Your Stablecoin Earns 4%, Just Not for You
The digital dollars you hold sit in Treasury bills paying nearly 4%. Since a 2025 law that interest goes to the issuer, never to you. Tokenized funds want to change that.
A stablecoin makes one simple promise: a digital dollar that is always worth a dollar. What it leaves unsaid is where the real dollar sleeps in the meantime. It is invested, usually in short-term US Treasury bills, and those instruments currently pay close to 4% a year. That interest is very real. It simply never reaches you.
On a market that now exceeds 200 billion dollars, the sum is enormous, and it stays entirely with the issuer. Since the GENIUS Act, the first US federal law on stablecoins, signed on July 18, 2025, this is no longer an oversight but a rule: an issuer is forbidden from paying any interest to the people who hold its coin. The money you keep is sterile by design. The real question this raises is less technical than domestic: who collects the rent on that money?
A law that makes money deliberately idle
The text requires two things. First, reserves backing every coin issued, at least one for one, in cash or highly liquid government securities. Second, a ban on the issuer rewarding the holder. The logic is not crypto, it is banking: if a digital dollar started paying interest, it would become a savings account in disguise, and deposits could flee banks for these coins. Banks therefore defend a strict prohibition.
The argument is contested. A White House analysis published in April 2026 estimates that a full ban on stablecoin yield would raise aggregate bank lending by only 2.1 billion dollars, a 0.02% change, at a net welfare cost of around 800 million dollars a year. Coinbase, for its part, argues that rewards are central to competition in payments. The matter is unsettled: the Treasury is finalizing implementation rules in 2026, and the OCC, which oversees national banks, has proposed regulating even the "rewards" paid out by platforms.
The law also leaves a gap. It targets the issuer, not necessarily the exchange or lending protocol where coins are deposited next. Parking a stablecoin in a platform's earn product, or with an affiliate, can still generate a return. That grey zone is exactly what banks want to close. How the Treasury ultimately draws that line will decide how much yield ordinary holders ever get to see.
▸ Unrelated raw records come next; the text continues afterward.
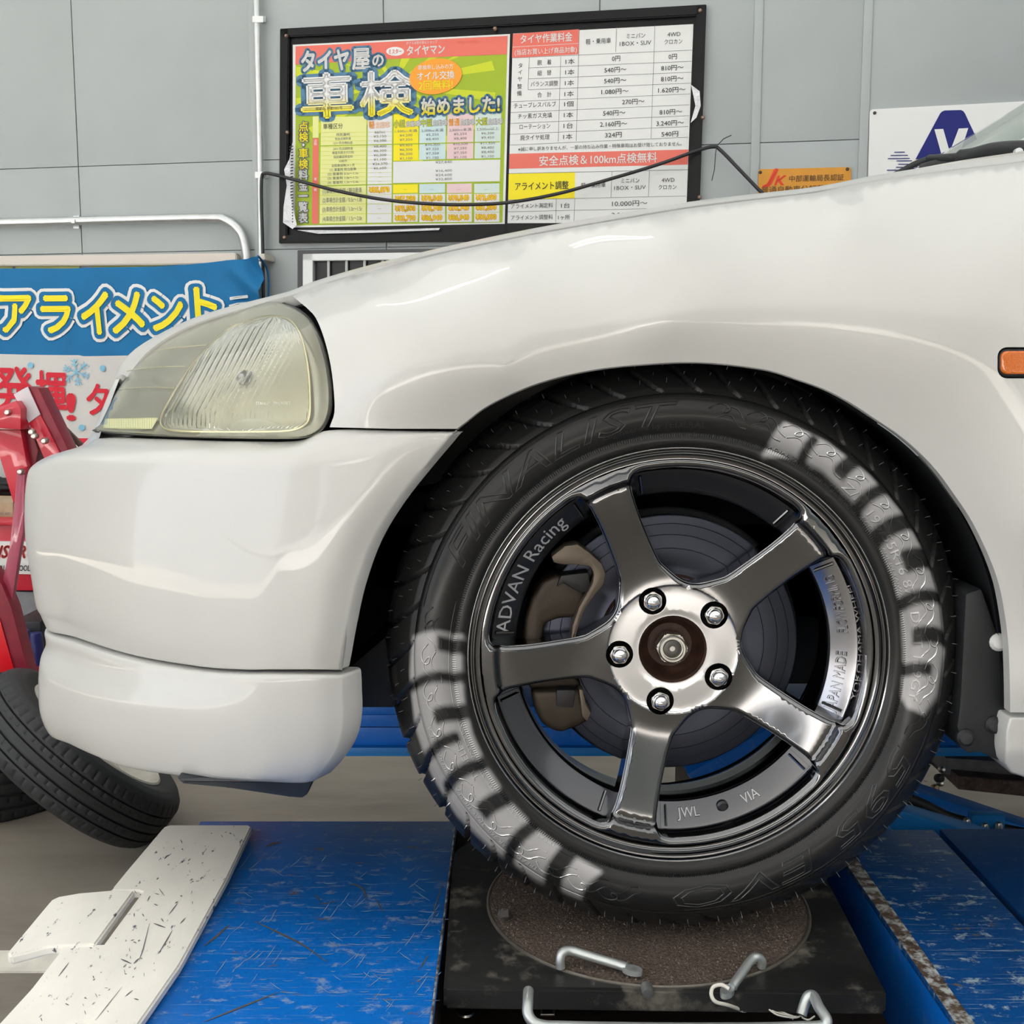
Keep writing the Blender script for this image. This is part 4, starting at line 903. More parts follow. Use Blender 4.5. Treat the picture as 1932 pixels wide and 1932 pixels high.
# spoked centre: a disc with five windows
R_ = math.radians
SA = [math.radians(113-72*k) for k in range(5)]
def pol(r, a): return Vector((r*math.cos(a), r*math.sin(a)))
def window(k):
    a0 = SA[k]; a1 = SA[k]-math.radians(72); am = (a0+a1)/2
    def side(a, s):   # the straight flank of a spoke
        d = pol(1, a); n = Vector((-d.y, d.x))*s
        return lambda r, hw: d*r+n*hw
    L0 = side(a0, -1); L1 = side(a1, 1); pts = []
    hw0, hw1 = .0215, .0225
    R1 = .1965
    # outer arc from spoke a0 to a1, small fillets
    e = math.asin(.0255/R1); f = .014/R1
    arc = [pol(R1, a0-e-f-(a0-a1-2*e-2*f)*t/14) for t in range(15)]
    A = [L0(.086, .0262), L0(.094, .0232), L0(.110, .0220), L0(.130, .0215), L0(.150, hw0), L0(.168, hw1), L0(.180, .0240), L0(.191, .0290)]
    B = [L1(r, h) for r, h in ((.191, .0290), (.180, .0240), (.168, hw1), (.150, hw0), (.130, .0215), (.110, .0220), (.094, .0232), (.086, .0262))]
    inn = [pol(.0805, a1+R_(23.5)), pol(.0758, a1+R_(29)), pol(.0738, am), pol(.0758, a0-R_(29)), pol(.0805, a0-R_(23.5))]
    P = A+arc+B+inn
    return [Vector((p.x, p.y)) for p in cr([(p.x, p.y, 0) for p in P], 3, True)]
wins = [window(k) for k in range(5)]
lugs = [pol(.05715, a) for a in SA]
lugh = [[c+pol(.0148, t) for t in [2*PI*j/20 for j in range(20)]] for c in lugs]
outer = [pol(.2052, t) for t in [2*PI*j/180 for j in range(180)]]
bore = [pol(.0365, t) for t in [2*PI*j/40 for j in range(40)]]
wa = [np.asarray([(p.x, p.y) for p in w]) for w in wins]
def face_h(x, y):
    r = math.hypot(x, y)
    def s(a, b, t): t = max(0, min(1, (t-a)/(b-a))); return t*t*(3-2*t)
    # ring at the rim, knee, then the concave run down to the pad
    h = -.0085-.0105*(1-s(.1835, .1915, r))-.019*(1-s(.060, .182, r))**1.0
    h -= .004*math.sin(PI*max(0, min(1, (r-.07)/.11)))
    if r < .0705: h -= .0015*(1-s(.0675, .0700, r))
    if r < .043: h -= .002*(1-s(.0395, .042, r))
    d = min(segd(w, x, y) for w in wa)
    if d < .0055: h -= .0048*(1-math.sqrt(max(0, 1-(1-d/.0055)**2)))
    if r > .203: h -= (r-.203)*.6
    return h
extra = []
for w in wins:   # rings of points that follow the rounded edges
    n = len(w)
    for i, p in enumerate(w):
        t = (w[(i+1) % n]-w[i-1]).normalized(); o = Vector((t.y, -t.x))
        if inpoly(w, p.x+o.x*.001, p.y+o.y*.001): o = -o
        for d in (.0009, .0022, .0038, .0056): 
            q = p+o*d
            if .0715 < q.length < .203 and min(segd(a_, q.x, q.y) for a_ in wa) > d*.93: extra.append(q)
for r, n_ in ((.0712, 170), (.0700, 170), (.0690, 170), (.0675, 150), (.0420, 90), (.0395, 90), (.1815, 320), (.1832, 320), (.1850, 320), (.1870, 320), (.1890, 320), (.1905, 320), (.1922, 320)):
    for j in range(n_):
        q = pol(r, 2*PI*j/n_)
        if min((q-c).length for c in lugs) > .0160 and min(segd(a_, q.x, q.y) for a_ in wa) > .0064 and not any(inpoly(w, q.x, q.y) for w in wins): extra.append(q)
V, Fc, loops = cdt_panel([*outer], [bore]+wins+lugh, .0040, extra, .0062)
wallv = []; P3 = [Vector((x, y, face_h(x, y))) for x, y in V]; e_ = 2e-4
NR = [Vector((-(face_h(x+e_, y)-face_h(x-e_, y))/(2*e_), -(face_h(x, y+e_)-face_h(x, y-e_))/(2*e_), 1)).normalized() for x, y in V]
fs = [tuple(f) if (V[f[1]][0]-V[f[0]][0])*(V[f[2]][1]-V[f[0]][1])-(V[f[2]][0]-V[f[0]][0])*(V[f[1]][1]-V[f[0]][1]) > 0 else tuple(f)[::-1] for f in Fc]
me = mesh('spokes', [MW @ v for v in P3], fs); me.materials.append(m_hyper); me.materials.append(m_mach)
me.polygons.foreach_set('use_smooth', [True]*len(fs)); R3 = MW.to_3x3()
me.normals_split_custom_set_from_vertices([R3 @ n for n in NR])
for p in me.polygons:
    r = sum(math.hypot(*V[i]) for i in p.vertices)/len(p.vertices); p.material_index = 1 if r < .0690 else 0
sp = part('spokes', me, None, wh)
vs = []; fs = []
for li, L in enumerate(loops[1:]):
    n = len(L); deep = .030 if li < 6 else .018; base = len(vs); b2 = 5
    for i in L:
        q = P3[i]
        for dz in (0, .002, deep*.3, deep*.7, deep): vs.append(MW @ Vector((q.x, q.y, q.z-dz)))
    for i in range(n):
        j = (i+1) % n
        for k in range(4): fs.append((base+i*5+k, base+j*5+k, base+j*5+k+1, base+i*5+k+1))
me = mesh('spoke_flanks', vs, fs); auto(me, 60); part('spoke_flanks', me, m_hyper, sp if False else wh)
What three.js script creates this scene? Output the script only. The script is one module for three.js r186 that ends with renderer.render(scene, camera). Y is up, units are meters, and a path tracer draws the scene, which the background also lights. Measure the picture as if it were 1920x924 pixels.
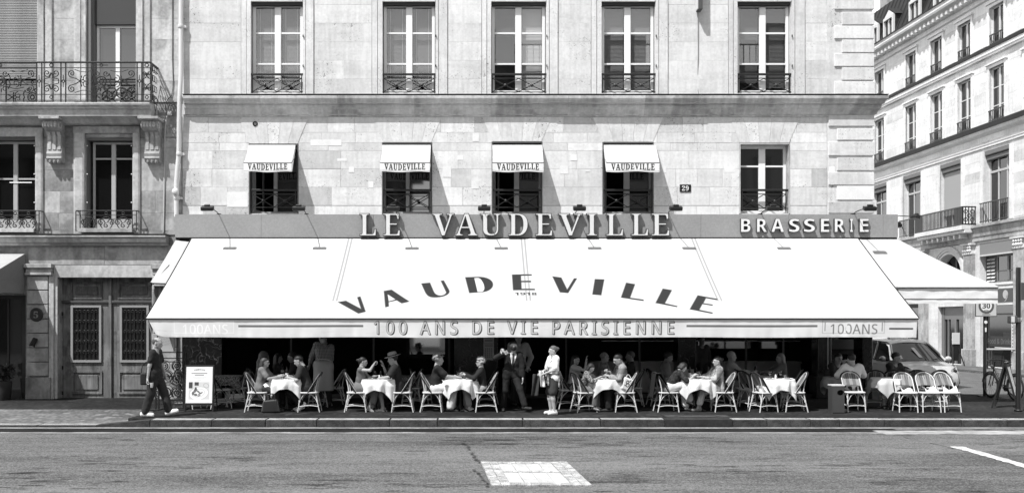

Tokenized funds, Wall Street's answer
Since a stablecoin cannot pay, the industry built something that legally can. These are tokenized money market funds and yield-bearing tokens: shares in funds invested in Treasury bills, but issued on a blockchain and transferable like a token. BlackRock is the face of it. Its BUIDL fund is approaching 2.5 billion dollars, and the manager filed for two new tokenized vehicles on May 8, 2026; JPMorgan followed days later.
Others go further and make these shares behave like money. Ondo's USDY, the USDM token, and Hashnote's USYC, bought by Circle, pass the interest from the underlying securities straight into the holder's wallet, sometimes through a daily adjustment of the balance. The market for these tokenized Treasuries tops 7 billion dollars, and the total of real-world assets brought on chain has passed 30 billion, up roughly 410% since early 2025. This time, the yield that used to evaporate comes back to the holder.
What a dollar that works actually changes
For the holder, the difference is concrete. A company's treasury, an individual's savings, funds waiting for an investor: all this idle money can now stay liquid while earning a return, with no closing time and no public holiday. You move these shares from one wallet to another the way you would send a message, and they keep earning in transit. It is the promise of a dollar that no longer sleeps, that stays in your hand instead of funding an intermediary's margin.
This autonomy is not abstract. It means recovering income that, until now, drifted elsewhere through sheer regulatory inertia. For a firm that permanently holds millions in payment reserves, a few points of annual yield reshape the math. Idle reserves stop being a pure cost of doing business and quietly turn into a line of revenue.
The price of the yield
Still, these tokens are not money. They are securities, and the SEC said so plainly in a January 2026 statement: putting a security on a blockchain removes none of its obligations under securities law. The distinction matters. It draws the line between what you spend and what you invest.
The consequences are tangible. Access runs through identity checks, and many of these products remain closed to the US general public or reserved for qualified investors; USDM, for instance, bars US residents outright. Redemption is not instant everywhere, it follows schedules and thresholds. These shares are not covered by deposit insurance, and their value can slip in a liquidity crunch. Above all, you depend on the fund's issuer and its custodian for the share to be worth what it claims. The simplicity of a token that is "always worth a dollar" is traded for a product whose terms you have to read.
Quietly, the episode redraws an old dividing line: should the money sitting in your pocket earn its keep, and who decides the answer? The stablecoin settled it by law, by freezing the question. Tokenized funds reopen it, but still reserve the answer for those who clear the gate. The technology now knows how to put a digital dollar to work while keeping it liquid; what remains to be seen is whether that privilege reaches the ordinary wallet, or stops at the door of the large accounts.